My favourite example of an Initiating Incident done well is The Goblin Emperor by Katherine Addison. Maia is rudely woken from sleep by his unpleasant guardian and taken to meet a courier who announces that his father and older brothers have perished and Maia is now the Emperor of the Elfiands. Another example of this type of beginning is Polaris Rising by Jessie Mihalik, which opens with the heroine struggling against being captured by bounty hunters.

Frequently, however, the story just doesn’t permit this kind of start. The writer needs to establish the Old Stable World, often showcasing the main character’s unhappiness, before the story jars them out of their stagnating existence. In those cases, in order to still hook the reader, a Bridging Conflict is often employed.
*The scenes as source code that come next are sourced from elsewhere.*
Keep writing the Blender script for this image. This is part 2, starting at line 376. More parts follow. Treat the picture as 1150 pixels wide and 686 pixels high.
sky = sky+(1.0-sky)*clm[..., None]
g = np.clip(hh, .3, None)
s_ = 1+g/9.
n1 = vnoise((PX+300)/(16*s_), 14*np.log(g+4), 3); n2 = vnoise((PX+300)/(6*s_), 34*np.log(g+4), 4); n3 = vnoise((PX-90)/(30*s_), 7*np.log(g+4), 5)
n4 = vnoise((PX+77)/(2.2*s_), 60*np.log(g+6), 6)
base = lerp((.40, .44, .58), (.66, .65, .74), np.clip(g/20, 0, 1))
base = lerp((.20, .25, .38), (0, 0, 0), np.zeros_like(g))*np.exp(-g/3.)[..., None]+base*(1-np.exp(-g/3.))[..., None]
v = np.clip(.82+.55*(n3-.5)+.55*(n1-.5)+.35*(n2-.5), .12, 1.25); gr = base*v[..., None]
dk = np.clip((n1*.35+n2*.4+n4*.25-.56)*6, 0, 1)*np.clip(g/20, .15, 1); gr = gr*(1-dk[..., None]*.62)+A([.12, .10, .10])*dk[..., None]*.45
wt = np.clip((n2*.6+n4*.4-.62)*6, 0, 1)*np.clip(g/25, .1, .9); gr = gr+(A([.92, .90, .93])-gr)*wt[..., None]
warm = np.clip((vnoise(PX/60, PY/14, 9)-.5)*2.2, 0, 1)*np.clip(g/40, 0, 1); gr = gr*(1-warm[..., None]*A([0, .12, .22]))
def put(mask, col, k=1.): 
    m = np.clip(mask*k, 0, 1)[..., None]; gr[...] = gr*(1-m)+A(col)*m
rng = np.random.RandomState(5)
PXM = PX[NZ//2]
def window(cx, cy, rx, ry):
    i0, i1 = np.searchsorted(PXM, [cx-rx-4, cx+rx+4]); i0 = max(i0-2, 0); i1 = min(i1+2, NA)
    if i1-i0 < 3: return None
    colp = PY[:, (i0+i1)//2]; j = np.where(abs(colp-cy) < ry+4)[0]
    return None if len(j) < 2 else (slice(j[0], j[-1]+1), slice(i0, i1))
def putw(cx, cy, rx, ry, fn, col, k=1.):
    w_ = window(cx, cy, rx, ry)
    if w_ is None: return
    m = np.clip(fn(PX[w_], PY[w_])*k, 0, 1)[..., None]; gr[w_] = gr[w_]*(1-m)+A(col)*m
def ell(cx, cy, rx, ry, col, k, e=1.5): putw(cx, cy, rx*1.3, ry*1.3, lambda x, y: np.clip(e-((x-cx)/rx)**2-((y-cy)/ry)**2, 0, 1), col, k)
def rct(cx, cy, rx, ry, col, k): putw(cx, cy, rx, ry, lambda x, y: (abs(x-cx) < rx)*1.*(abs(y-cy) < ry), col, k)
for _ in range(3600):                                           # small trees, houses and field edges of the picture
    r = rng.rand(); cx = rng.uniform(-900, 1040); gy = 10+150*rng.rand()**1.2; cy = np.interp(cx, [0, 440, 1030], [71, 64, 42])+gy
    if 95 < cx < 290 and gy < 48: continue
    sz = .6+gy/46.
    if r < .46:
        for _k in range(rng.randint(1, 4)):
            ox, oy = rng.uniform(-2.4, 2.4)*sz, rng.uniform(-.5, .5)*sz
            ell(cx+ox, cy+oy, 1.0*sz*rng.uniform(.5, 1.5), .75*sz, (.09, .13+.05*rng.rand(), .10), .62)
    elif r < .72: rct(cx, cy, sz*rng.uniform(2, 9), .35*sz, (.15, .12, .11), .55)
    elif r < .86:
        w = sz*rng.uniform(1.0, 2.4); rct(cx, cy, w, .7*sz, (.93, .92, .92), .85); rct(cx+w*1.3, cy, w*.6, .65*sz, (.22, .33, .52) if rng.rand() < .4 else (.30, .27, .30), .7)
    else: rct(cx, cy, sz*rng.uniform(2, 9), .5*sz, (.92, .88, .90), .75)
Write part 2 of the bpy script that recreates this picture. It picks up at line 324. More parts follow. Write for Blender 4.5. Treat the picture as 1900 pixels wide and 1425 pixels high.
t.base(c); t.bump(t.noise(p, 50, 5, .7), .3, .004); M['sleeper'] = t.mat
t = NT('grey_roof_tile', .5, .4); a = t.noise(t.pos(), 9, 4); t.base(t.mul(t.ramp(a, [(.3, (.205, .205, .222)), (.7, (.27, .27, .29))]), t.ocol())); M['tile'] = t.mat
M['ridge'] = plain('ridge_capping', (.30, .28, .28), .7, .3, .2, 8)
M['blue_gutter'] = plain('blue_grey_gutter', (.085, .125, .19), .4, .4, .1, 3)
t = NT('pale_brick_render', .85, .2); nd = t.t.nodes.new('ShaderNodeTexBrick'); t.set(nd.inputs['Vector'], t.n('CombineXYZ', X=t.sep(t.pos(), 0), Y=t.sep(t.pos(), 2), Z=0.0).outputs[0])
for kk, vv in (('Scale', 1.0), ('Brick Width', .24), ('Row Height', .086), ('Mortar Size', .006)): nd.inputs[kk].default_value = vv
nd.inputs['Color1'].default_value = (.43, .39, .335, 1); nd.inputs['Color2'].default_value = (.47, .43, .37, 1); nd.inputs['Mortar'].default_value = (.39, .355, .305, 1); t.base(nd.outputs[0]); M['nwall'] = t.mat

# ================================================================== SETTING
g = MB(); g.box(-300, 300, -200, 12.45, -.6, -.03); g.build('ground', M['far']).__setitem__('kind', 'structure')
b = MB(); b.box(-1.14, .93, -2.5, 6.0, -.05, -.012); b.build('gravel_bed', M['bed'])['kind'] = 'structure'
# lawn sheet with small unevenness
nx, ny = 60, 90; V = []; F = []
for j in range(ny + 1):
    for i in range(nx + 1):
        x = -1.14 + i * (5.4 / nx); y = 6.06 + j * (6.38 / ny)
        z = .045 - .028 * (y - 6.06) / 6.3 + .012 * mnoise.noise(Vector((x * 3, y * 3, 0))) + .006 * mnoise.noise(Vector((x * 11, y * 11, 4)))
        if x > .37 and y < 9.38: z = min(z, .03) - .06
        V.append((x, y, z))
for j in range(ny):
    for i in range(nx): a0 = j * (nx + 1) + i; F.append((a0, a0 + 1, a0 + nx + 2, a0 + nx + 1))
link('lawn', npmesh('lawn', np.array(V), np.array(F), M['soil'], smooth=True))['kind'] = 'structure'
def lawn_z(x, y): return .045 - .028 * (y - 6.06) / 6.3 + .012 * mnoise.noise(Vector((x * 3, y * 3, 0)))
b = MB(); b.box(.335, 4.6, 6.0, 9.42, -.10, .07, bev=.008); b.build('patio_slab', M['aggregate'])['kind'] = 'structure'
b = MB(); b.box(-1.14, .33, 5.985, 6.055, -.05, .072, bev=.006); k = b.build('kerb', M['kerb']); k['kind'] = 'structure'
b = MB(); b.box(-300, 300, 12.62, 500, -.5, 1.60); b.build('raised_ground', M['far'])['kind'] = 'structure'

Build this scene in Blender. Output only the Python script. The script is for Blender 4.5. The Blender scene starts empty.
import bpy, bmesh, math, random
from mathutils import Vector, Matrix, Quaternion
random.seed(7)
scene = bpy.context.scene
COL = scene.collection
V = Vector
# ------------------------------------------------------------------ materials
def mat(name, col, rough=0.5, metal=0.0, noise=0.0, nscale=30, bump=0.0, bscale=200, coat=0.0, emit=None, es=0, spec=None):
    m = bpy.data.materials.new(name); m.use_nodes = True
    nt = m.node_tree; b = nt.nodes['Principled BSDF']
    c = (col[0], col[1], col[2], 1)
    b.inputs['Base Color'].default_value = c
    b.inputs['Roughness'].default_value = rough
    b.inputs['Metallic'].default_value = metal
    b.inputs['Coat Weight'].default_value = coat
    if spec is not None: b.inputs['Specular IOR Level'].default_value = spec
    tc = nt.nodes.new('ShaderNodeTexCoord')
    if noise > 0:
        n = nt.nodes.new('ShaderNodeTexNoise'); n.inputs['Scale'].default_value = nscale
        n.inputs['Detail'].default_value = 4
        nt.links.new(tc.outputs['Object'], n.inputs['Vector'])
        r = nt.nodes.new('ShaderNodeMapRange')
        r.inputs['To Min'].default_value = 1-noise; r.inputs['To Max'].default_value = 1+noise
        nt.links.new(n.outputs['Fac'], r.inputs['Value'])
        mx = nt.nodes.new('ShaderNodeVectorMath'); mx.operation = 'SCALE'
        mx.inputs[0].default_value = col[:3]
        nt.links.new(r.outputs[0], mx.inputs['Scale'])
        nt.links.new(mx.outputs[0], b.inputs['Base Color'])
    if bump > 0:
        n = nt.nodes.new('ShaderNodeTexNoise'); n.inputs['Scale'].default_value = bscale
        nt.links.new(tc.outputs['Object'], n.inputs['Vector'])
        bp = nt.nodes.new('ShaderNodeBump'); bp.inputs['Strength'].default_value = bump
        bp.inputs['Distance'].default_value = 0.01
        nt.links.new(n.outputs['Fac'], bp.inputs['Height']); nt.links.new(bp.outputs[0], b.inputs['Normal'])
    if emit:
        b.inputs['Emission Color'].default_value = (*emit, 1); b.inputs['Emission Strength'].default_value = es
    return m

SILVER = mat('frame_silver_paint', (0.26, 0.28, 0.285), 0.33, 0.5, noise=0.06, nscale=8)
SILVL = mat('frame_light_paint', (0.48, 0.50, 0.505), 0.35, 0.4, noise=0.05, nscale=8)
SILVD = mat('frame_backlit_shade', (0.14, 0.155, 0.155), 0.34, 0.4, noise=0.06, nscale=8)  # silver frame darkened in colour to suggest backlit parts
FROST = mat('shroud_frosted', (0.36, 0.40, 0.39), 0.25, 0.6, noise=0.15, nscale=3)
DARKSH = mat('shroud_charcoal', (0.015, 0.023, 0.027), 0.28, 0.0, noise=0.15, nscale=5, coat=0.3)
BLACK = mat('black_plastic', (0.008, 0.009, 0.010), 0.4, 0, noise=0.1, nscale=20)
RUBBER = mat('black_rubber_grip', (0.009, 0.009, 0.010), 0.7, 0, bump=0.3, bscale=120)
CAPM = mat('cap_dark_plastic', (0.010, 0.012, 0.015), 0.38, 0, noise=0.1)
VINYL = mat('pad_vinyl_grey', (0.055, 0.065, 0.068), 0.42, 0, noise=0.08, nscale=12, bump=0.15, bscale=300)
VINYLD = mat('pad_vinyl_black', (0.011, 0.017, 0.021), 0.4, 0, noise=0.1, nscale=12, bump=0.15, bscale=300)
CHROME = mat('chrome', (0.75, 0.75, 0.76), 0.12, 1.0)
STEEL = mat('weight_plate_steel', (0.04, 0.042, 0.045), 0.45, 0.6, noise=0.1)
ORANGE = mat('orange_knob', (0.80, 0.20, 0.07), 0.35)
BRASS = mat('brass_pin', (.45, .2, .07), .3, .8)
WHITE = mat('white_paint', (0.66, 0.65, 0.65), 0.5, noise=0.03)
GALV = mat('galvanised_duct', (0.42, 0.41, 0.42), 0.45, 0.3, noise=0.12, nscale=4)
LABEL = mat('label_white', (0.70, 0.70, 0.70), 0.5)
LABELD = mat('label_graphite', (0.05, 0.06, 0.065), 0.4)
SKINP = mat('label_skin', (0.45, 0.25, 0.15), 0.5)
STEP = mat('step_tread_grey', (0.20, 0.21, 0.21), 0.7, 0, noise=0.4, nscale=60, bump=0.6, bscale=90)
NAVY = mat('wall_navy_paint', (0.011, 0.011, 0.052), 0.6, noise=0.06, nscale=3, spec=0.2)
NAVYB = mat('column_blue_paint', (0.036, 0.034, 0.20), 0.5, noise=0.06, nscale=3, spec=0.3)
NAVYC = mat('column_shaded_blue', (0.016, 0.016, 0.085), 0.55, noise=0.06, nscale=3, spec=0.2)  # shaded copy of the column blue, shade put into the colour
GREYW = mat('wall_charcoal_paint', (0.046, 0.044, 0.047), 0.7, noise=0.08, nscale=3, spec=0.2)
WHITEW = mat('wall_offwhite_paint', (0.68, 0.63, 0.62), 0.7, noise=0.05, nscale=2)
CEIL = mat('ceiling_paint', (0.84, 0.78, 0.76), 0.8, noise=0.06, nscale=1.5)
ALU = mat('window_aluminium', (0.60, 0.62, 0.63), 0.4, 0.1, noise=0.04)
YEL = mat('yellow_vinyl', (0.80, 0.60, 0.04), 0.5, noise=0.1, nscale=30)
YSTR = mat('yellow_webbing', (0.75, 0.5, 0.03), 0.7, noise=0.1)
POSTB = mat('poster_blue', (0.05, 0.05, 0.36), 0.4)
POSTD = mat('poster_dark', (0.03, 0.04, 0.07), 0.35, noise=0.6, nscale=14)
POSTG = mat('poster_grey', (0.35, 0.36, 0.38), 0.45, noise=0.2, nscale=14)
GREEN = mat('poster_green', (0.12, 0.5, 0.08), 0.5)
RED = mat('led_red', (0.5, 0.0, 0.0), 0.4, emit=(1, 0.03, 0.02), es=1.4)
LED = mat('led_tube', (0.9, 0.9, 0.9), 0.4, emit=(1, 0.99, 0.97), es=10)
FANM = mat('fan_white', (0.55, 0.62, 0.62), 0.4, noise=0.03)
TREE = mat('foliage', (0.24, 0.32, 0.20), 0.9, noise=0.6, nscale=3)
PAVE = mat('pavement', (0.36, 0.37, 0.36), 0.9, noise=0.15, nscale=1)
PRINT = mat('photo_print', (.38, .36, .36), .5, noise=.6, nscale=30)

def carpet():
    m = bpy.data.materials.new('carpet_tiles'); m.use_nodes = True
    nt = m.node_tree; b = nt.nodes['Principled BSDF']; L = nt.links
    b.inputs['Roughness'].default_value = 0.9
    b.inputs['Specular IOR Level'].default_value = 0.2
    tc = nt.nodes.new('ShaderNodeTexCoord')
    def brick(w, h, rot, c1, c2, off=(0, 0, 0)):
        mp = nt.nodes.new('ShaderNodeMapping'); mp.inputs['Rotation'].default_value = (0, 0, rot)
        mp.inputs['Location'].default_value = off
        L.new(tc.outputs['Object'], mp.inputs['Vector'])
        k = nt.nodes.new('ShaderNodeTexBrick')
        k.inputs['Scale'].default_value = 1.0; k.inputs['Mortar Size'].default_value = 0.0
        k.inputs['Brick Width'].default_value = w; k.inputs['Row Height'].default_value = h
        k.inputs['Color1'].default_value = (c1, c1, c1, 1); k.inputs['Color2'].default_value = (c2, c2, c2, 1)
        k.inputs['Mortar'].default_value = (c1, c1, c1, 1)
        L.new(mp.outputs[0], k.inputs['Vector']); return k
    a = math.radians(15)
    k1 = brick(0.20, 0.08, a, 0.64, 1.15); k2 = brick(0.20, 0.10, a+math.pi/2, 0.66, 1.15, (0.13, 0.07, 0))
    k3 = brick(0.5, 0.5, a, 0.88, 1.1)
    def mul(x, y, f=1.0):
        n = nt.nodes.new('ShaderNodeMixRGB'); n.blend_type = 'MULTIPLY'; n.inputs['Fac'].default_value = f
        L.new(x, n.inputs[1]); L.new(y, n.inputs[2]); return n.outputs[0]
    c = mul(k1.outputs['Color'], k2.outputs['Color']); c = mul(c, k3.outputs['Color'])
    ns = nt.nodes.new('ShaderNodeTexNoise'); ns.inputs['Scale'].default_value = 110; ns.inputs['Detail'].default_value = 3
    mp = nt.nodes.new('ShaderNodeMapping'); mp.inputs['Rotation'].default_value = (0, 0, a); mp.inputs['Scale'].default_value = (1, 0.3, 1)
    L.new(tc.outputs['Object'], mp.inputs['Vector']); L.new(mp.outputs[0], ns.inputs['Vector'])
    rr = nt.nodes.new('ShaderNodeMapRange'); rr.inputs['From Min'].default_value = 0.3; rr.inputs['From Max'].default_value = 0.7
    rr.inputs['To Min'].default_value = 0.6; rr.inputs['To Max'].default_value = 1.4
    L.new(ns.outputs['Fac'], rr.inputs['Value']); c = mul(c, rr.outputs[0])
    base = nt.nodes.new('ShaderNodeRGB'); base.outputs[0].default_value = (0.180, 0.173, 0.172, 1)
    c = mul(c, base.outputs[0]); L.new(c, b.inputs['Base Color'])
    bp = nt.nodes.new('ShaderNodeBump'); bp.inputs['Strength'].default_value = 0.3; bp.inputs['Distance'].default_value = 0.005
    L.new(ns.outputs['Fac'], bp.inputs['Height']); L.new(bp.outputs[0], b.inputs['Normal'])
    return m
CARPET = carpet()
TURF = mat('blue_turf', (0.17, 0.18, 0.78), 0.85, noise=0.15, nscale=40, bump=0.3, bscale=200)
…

I am a big fan of Patricia Brigg’s urban fantasy series, and she writes very good Bridging Conflicts. Her newest Soul Taken opens with Mercy lying in a mud puddle having been briefly knocked unconscious. The scene has tension because her mate, Adam, is protective and on edge, but there is also a fair bit of humour—she was hit by a gourd during a game of werewolf baseball in a corn maze. We are quickly reoriented into Mercy’s world and relationships and entertained along the way, but the story doesn’t truly start until chapter two or three.

In an episodic series like this one, readers often need these reminders of what happened in the last book, who everyone is and the particulars of the world, so its difficult to start with the Initiating Incident. Readers want to reconnect and remember why they fell in love with these characters.

Of course, not all series are episodic like this. Some are merely one long story arc that has been chopped into parts for better reader consumption. In those cases, book one or two may end with a cliffhanger, thus allowing the next book to open with the reader dropped straight back into the conflict.

Right now, I have a book in my TBR that I’m struggling a little to get into, The Desert Prince by Peter Brett. This is book one of the Nightfall Saga, but in some ways it’s also book six, because it’s a next-generation sequel to The Demon Cycle series. The first chapter has been very much about introducing Olive, the main character, and showing the Old Stable World. There is very little conflict (she’s worried about a test on Herb Lore, that’s it.) I can’t help contrasting this to the first chapter of The Warded Man, book one of the Demon Cycle, which had an electrifying opening that grabbed me by the heartstrings.

A sequel series opening represents unique problem for the author. The Warded Man opened on a world that was plagued by demons, world with a lot of inherent danger, but the heroes of that series solved the problem and created a peaceful world, which is what Olive has grown up in. Her Old World is very different from the Old World of the first series. Now, I have faith that very soon now, a mountain of trouble will fall on Olive, and the excellence of the previous books in the series means that the author has built up a large degree of trust and goodwill that he may now draw upon. I will keep reading. But if I’d never read the Demon Cycle and started The Desert Prince as just the first book in a series by an author I’d never tried before I might well never get past the slow opening.